Well to start with, I dont normally do things like blogs or personal stories. I am a simple man of 32 with simple tastes, and have been very content with that way of life since I was a teenager. I never stepped on anyone's toes, I went out of my way to hold doors, pull out chairs, offer a kind smile to an awkward situation, and often apologize, often over nothing.
That way of life was comfortable to me. It didn't get me anywhere or bring me any success in society but it made me personally feel a bit better. I liked seeing someone in a bad mood crack a smile, just because I helped then with something so tiny. It felt good and it felt like I made a difference in someone's day for the better.
This very obviously comes with a downside, which many could already guess from the start.
A person like me is also a target. A bullseye, a mark, someone to be taken advantage of. I may not be very important or a great success, but I'm also by no means oblivious either. I know "favors"never get reciprocated, but i help anyway. It is deep rooted in my being to be kind to people, regardless of what they do to me.
This personality trait/flaw is part of what makes me the person I am and I doubt I'll change much any time soon.
Today, I face a new kind of dilema. A problem that i personally have great difficulty coming to a proper conclusion on. I have a son and a daughter, who are my whole world. And now i no longer am able to think about what I want and instead must think about what they need.
Those same "favors" i gave to others, whether it be swapping shifts to a coworker, tossing a couple dollars to a homeless person, even just doing my boss a favor and doing some work off the clock. Everything affects my children now. The ultimate experience in growing up as an adult.

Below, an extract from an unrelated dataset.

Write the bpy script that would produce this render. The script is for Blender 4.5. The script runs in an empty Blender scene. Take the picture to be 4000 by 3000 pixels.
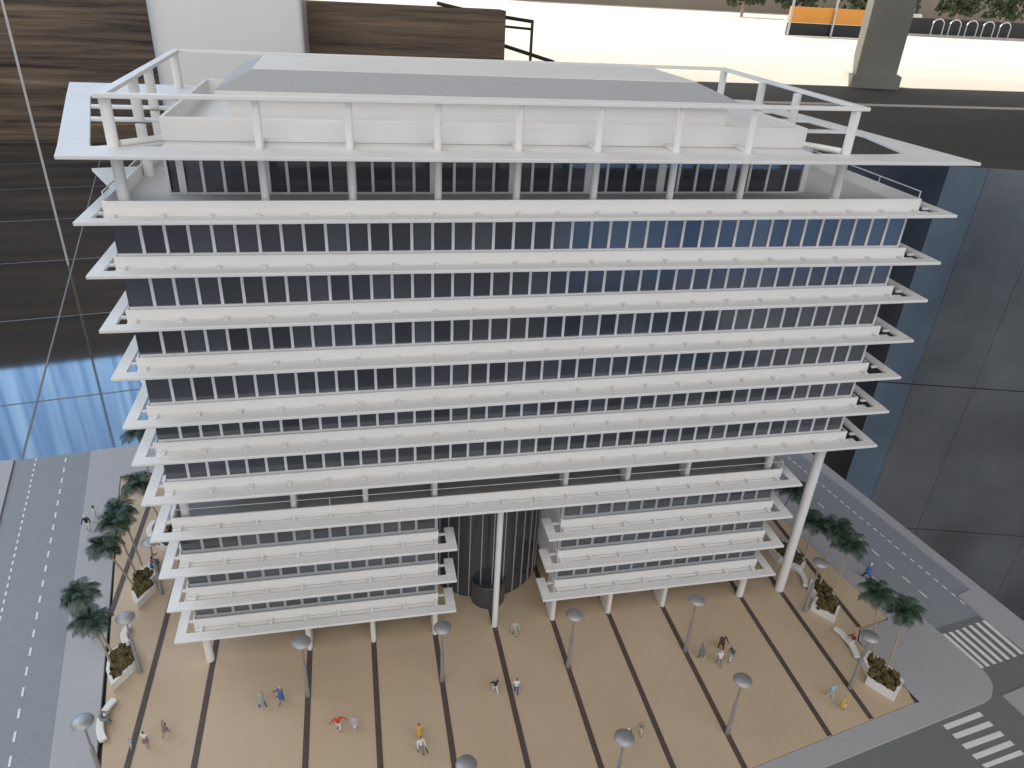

I've also found that these values I've had all these years are not as forgiving in today's world. I've raised my children to be kind and thoughtful but my son has already started to suffer as a child because of it. Other children are not raised to be kind. Even his own cousin takes advantage of him. I fear that by teaching him these valies that i may actually make his life extremely difficult.
So this is where I am. A simple man with simple tastes, a father with two wonderful children, fearful that my own simple ways may lead to a harsh life to those that i would give my very life for.
If you are a parent, feel free to share your own views and techniques used to teach your children the skills needed to succeed and be happy.
Hello and welcome to steemit! This was an interesting read. Having a kid of my own and growing up somewhat like yourself, I can totally relate.
The problem is that prejudice works both ways and it is always faulty. You cannot treat everyone with kindness and expect them to respond accordingly. The same goes for the opposite.
I believe that the "correct" approach is to treat everyone "neutrally" until you decide based on critical thinking and by the passing of time on if they deserve your kindness. There are all kinds of people out there, exposed in all kinds of situations. You could never know if someone's self interest will work against you. Most probably it will. And this is more common that we realize. It is part of human nature. Self preservation, search for happiness, tendency for competition e.t.c. almost work automatically.
I hope this all makes sense. English is not my native language.
Talk to you soon.
Nice coded write up @ozumba
Sorry I'm still extremely new to this, coded? I'm a bit of a dummy to the lingo haha.